Reform acts in best interest of students

It’s been a tough year for teachers. Anyone who thought the Democrat-controlled state Legislature was in the pocket of the teachers’ union need only look at the results of the legislative session to be convinced otherwise.

Teachers saw the suspension of two of their initiatives. Lawmakers refused to fund Initiative 732, which provides annual cost-of-living increase for teachers and Initiative 728, which provided additional teaching positions in order to reduce the number of students in each classroom.

But perhaps the biggest blow to the Washington Education Association was the passage of House Bill 2261, a sweeping overhaul of the state’s K-12 education system. The union strongly opposed the measure, which lays out a 10-year plan to create and pay for quality schools in The Evergreen State.

The union’s loss is the public’s gain.

While the legislation lacks a solid funding source, it puts the governor, the superintendent of public instruction and the Legislature on track to fully fund basic education and thus reduce school districts’ reliance on special levy dollars. Special levies should be used for add-on programs such as improved technology, and should not pay for basics such as transportation and classroom instruction.

Rep. Glenn Anderson, R-Fall City, said it best: “The current system, after a generation of cut-and-paste fixes, is imploding.”

Parents are upset. Taxpayers are tired of paying more for less. And a pending lawsuit threatens to force lawmakers to make K-12 education — as the constitution dictates — the “paramount duty” of the state.

Rather than let the courts dictate education policy in this state, a bipartisan group of lawmakers opted to chart a new course for K-12 education — and bulldoze the teachers’ union in the process.

Union president Mary Lindquist blasted lawmakers for their votes in the Senate (26-23) and the House (67-31) in support of HB 2261.

“The Legislature passed HB 2261 at a time we should be protecting our commitment to quality public schools, which are essential to our state’s economy and our students’ futures,” Lindquist said. “This bill exacerbates the school funding crisis because it actually loosens basic education funding requirements.

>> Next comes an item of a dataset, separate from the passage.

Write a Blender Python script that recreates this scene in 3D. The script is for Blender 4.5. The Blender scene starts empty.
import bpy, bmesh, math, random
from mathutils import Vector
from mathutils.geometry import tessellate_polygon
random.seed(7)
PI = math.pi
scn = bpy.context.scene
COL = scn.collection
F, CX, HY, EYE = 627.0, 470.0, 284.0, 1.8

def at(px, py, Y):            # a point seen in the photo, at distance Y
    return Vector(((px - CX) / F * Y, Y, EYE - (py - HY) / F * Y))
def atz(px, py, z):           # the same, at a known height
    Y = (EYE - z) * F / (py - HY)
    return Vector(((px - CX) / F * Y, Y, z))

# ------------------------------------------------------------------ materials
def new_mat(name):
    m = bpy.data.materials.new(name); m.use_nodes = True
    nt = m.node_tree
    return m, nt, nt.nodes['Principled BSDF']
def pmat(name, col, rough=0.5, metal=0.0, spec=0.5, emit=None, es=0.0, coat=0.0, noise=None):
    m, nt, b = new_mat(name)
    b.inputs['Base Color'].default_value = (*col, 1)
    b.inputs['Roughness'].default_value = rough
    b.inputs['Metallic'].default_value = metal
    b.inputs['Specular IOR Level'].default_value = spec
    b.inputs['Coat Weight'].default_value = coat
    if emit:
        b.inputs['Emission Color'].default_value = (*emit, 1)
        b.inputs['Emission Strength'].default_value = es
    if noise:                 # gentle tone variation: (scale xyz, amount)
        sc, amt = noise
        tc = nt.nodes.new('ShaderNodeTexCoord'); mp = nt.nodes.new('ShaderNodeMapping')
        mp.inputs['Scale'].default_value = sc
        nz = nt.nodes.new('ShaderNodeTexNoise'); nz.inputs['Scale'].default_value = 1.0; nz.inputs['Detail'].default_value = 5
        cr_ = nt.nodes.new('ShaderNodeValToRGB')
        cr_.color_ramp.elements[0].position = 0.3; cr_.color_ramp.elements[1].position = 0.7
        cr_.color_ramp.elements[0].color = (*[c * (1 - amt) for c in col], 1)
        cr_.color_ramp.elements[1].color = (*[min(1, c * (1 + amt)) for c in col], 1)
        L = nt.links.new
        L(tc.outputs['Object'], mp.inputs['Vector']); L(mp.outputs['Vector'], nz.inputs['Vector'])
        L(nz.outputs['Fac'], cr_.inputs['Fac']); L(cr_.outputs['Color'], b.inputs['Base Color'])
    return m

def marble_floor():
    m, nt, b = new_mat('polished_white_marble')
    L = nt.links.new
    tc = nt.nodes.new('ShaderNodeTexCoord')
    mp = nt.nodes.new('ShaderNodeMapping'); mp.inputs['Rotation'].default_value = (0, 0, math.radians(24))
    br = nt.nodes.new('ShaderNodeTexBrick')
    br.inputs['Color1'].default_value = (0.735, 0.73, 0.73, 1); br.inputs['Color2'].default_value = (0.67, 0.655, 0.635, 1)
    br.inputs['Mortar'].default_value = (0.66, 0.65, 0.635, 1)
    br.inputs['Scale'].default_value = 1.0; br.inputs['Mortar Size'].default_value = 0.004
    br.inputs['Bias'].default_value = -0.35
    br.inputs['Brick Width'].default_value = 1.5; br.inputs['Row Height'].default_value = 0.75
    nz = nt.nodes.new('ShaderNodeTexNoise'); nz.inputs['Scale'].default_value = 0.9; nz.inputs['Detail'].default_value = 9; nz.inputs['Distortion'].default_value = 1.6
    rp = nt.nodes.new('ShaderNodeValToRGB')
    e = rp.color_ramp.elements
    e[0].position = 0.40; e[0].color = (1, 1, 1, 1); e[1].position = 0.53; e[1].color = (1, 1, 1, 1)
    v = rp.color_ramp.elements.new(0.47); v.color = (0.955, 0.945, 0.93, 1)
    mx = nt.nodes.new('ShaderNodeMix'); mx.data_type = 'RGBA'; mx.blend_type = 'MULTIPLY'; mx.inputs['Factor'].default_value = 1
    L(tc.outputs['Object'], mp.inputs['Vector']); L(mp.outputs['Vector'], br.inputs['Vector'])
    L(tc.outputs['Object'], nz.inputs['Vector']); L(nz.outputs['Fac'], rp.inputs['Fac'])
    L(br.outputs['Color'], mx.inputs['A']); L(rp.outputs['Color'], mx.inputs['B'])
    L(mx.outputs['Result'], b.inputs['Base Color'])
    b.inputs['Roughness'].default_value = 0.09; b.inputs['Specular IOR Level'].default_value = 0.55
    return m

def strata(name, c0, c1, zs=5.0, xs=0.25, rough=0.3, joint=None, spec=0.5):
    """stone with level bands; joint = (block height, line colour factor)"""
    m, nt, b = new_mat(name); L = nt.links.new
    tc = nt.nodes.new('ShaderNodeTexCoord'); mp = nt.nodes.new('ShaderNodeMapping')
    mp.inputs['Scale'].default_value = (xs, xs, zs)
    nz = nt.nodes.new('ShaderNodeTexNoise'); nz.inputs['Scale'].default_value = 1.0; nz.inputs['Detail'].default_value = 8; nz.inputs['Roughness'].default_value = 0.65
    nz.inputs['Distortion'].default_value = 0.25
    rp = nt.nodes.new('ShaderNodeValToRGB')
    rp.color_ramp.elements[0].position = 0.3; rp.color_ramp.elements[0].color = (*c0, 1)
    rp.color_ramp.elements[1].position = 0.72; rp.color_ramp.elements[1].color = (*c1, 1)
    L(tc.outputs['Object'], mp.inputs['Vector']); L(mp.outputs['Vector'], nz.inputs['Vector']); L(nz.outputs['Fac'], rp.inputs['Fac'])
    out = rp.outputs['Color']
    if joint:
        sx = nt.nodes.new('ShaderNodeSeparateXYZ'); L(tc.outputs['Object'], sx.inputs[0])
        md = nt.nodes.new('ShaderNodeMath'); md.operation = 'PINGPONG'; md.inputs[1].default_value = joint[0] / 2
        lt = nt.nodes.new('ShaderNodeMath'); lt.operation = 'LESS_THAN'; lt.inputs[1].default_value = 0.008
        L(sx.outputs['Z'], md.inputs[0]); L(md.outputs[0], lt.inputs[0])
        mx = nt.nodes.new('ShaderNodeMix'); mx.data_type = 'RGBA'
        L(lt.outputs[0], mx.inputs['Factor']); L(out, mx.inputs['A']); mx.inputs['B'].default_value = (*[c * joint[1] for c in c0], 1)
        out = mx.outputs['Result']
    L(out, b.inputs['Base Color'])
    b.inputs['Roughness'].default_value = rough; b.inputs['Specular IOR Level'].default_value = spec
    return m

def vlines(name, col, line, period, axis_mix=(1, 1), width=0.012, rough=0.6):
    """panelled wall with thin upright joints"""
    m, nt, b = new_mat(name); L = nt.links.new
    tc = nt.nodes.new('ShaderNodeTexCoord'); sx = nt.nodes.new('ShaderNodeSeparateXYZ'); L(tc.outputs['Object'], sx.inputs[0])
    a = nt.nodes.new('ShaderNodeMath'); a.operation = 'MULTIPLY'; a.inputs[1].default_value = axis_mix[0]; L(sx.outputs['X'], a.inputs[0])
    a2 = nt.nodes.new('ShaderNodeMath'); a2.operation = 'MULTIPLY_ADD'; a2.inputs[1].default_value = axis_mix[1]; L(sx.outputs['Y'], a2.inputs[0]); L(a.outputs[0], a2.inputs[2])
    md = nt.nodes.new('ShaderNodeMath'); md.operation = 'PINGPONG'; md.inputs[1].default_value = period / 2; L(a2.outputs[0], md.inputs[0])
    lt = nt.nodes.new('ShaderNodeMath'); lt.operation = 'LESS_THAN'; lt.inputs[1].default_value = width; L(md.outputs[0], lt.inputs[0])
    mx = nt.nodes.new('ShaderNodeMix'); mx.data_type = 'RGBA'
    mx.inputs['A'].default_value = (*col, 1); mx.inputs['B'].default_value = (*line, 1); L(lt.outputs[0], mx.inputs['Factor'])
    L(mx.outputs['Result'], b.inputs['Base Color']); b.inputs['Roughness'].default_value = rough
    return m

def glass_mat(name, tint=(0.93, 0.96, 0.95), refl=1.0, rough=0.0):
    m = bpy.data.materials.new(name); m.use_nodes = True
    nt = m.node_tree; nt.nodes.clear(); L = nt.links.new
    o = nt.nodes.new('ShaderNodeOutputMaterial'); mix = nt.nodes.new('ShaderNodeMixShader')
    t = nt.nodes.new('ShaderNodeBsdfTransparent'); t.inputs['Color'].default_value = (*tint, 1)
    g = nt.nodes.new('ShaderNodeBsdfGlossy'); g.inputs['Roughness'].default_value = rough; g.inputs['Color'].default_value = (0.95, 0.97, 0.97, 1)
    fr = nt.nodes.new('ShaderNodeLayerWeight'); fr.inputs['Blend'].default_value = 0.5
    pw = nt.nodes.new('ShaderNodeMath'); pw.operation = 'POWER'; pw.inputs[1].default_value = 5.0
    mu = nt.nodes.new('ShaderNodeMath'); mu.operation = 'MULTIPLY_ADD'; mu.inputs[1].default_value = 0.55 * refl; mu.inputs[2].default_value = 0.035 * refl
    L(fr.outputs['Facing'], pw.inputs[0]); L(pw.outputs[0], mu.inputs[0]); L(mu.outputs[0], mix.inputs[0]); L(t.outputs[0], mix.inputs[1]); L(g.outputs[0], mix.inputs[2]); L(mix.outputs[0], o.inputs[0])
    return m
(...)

The legislators who voted for HB 2261 chose to ignore the perspective and wisdom of the professional educators in the classroom. That lack of respect has left many education employees feeling that they are being blamed for the problems caused by years of inadequate state funding for our schools.

“But let’s be clear,” Lindquist said, “education employees are not responsible for the Legislature’s failure to fund the public education our students need and deserve.”

Union leaders have offered little beyond repeated requests for additional money. The mantra for the union has been, “Give us more money and we’ll fix the problem. We’re the professionals.”

Parents are tired of the rhetoric and the poor outcomes. The PTA and a broad cross section of leaders came together and launched an impressive lobbying effort that pushed HB 2261 to the governor’s desk for her signature into law.

The glaring hole in the legislation is its lack of funding. While setting high performance goals and putting model school standards into place, the legislation does not identify a source of revenue.

The state already spends about $15 billion on K-12 education in each two-year budget cycle — about 40 percent of the state’s general fund budget. That renders the basic education finance reform bill a huge unfunded promise — a promise to spend perhaps another $2 billion every two-year budget cycle to better educate students.

Among other things, the bill redefines what constitutes basic education — a definition that hasn’t been changed since 1979.

It will likely lead to longer school days and the option of more credits for high school students, all-day kindergarten, a new system for sending money to schools around the state, and performance standards for teachers.

Waiting another year or 10 years, as some suggested, is simply not fair to this state’s 1 million school children. House Bill 2261 is the right solution at the right time.